Council Head of Transport Richard Osborne says a number of drop-in sessions and meetings with stakeholders were held last month to gather feedback on the options. As a consequence 407 submissions have been received from local businesses, residents, schools and community groups.

“Around two-thirds of the submissions support the option of clearways and a similar amount support upgrading the intersections at Forfar/Warrington Street and Barbadoes/Warrington Street,’’ Mr Osborne says.

“Fifty-one per cent support three-laning sections of Madras and Barbadoes streets.

“The loss of on-street parking as a result of some of these options is a concern for local businesses. Some submitters have also expressed concern about the potential loss of a sense of community. The safety of pedestrians, particularly school children, is another common concern raised by submitters,'' Mr Osborne says.

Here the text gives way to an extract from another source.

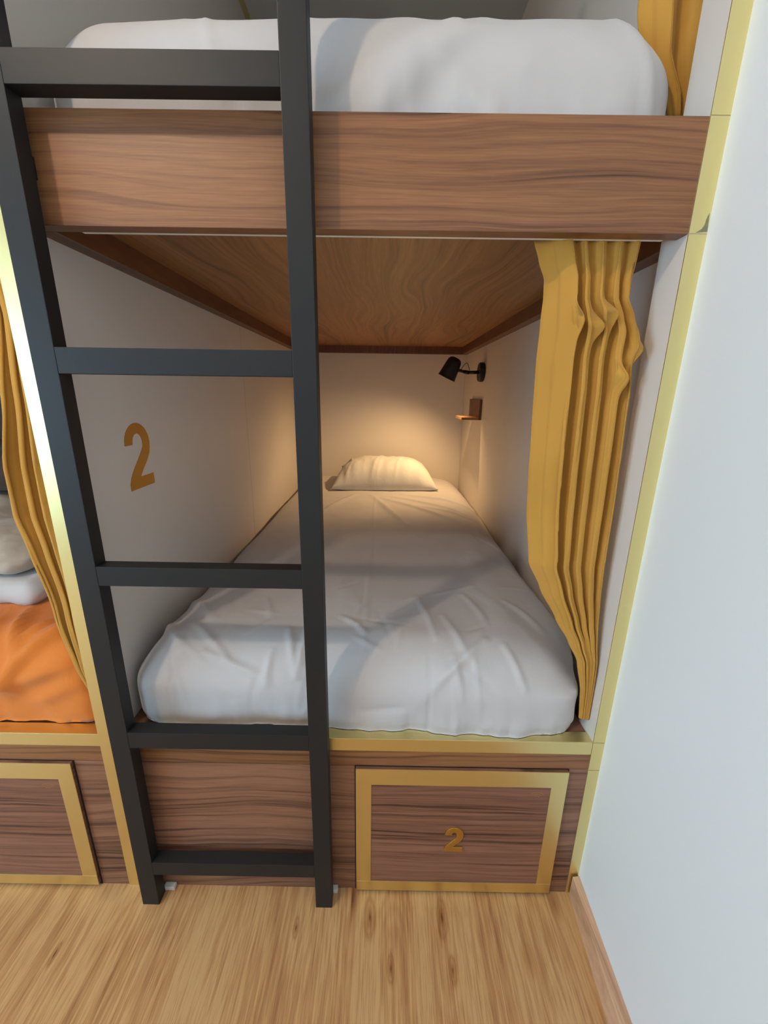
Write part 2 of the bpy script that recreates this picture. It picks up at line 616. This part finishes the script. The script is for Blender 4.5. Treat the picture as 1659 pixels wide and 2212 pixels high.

Ms Jones says: “This is extremely challenging for everyone and the Board is really pleased so many people have contributed with their feedback. We are never going to please everyone but we are working as hard as we can to do the best with what we have to work with. We look forward to working through the community’s concerns as we move forward.”

Mr Osborne says it is important the Council is prepared to minimise the impact on the community prior to the completion of the CNC.

“All submitters will be receiving an email in the next few weeks offering them the opportunity to speak to the Papanui-Innes Community Board at a meeting later this year. I know the Board is very keen to hear people and encourages submitters to register to speak,” he says.

Feedback has been passed onto an independent traffic expert who will prepare a Downstream Effects Management Plan that addresses the impacts of the CNC. The plan will then be considered by the Community Board and subsequently by Council.

“There will be further consultation on each of the individual projects included in the Downstream Effects Management Plan before any work gets under way,’’ Mr Osborne says.